核心部分のテストになったとは言い難い
選手、チームともに幅を広げておくのは代表チームの強化として大切なことだ。2次予選が終われば接戦が基本線となる。さまざまな相手、状況に対応できる幅のあるチームが僅差勝負で有利になる。
アフガニスタン戦のテストは悪い結果ではないが、何か決定的な結論を得たわけでもない。
4-4-2はメインにはならない。ただ、4-2-3-1でも柏木をボランチに使えば、攻撃寄りの人選になるのはあまり変わらないのだ。攻勢のゲームで日本の司令塔が有効なのは歴代の代表でも実証ずみだが、最終予選でハリルホジッチ監督がどういうバランスを考えているのかは現時点ではよくわからない。
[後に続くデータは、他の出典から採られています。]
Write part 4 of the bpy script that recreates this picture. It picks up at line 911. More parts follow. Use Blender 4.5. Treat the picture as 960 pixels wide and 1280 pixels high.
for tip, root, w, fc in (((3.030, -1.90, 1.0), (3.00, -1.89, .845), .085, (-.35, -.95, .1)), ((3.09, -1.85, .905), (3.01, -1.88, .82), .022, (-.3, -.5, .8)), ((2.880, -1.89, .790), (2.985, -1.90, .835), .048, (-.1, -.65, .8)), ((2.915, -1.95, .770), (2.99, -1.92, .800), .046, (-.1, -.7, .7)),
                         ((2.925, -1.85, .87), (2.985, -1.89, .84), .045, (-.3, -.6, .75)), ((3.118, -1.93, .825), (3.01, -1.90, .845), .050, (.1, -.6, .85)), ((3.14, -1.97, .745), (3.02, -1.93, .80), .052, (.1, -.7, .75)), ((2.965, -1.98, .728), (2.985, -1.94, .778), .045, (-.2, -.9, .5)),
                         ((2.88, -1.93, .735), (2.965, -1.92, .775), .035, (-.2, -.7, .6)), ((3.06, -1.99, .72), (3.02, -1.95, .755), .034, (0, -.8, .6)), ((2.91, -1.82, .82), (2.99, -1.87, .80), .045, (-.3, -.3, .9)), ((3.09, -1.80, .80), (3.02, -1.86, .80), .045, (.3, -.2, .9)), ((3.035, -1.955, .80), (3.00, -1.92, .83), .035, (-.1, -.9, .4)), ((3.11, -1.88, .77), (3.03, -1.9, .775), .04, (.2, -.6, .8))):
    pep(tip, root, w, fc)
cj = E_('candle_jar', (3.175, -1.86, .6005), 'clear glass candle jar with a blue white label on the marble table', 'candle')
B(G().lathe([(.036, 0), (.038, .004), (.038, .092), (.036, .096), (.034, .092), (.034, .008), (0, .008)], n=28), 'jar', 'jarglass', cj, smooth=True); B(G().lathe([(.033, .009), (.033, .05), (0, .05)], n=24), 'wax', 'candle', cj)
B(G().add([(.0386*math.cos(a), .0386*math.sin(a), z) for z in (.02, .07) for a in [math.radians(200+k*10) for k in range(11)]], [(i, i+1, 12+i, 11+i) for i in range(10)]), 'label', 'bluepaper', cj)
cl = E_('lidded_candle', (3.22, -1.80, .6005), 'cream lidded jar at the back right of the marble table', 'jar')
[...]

マイク投入によるハイクロス攻撃も、残り時間10分程度のオプションと考えると、実際に使うかどうかは微妙なところだろう。その時点で3枚目のカードが残っているかどうか、吉田麻也や森重真人を前線に上げるほうが現実的かもしれないのだ。
いくつかの実験を行いつつ、5-0で勝利できたのは文句なしだが、最終予選のテストとしては核心から少し外れていたかもしれない。日本の従来の課題は引いた相手の攻略と、カウンターに対する守備である。ポゼッションで優位というのが前提だ。
引かれると難しいなら、引かれる前に攻め込めばいいのだが、そのときの精度は前半のとおりである。引かれれば司令塔なしでは難しいのも現状。どこにバランスを見つけるのか。カウンターケアという点では、「16メートル以内に侵入させなかった」とハリルホジッチ監督は強調していた。やはり気になるのだろう。
だが、相手がアフガニスタンでは守備力の進歩ははかりがたい。枝葉のテストは良い結果だったが、核心部分はこの試合だけでは何ともいえない。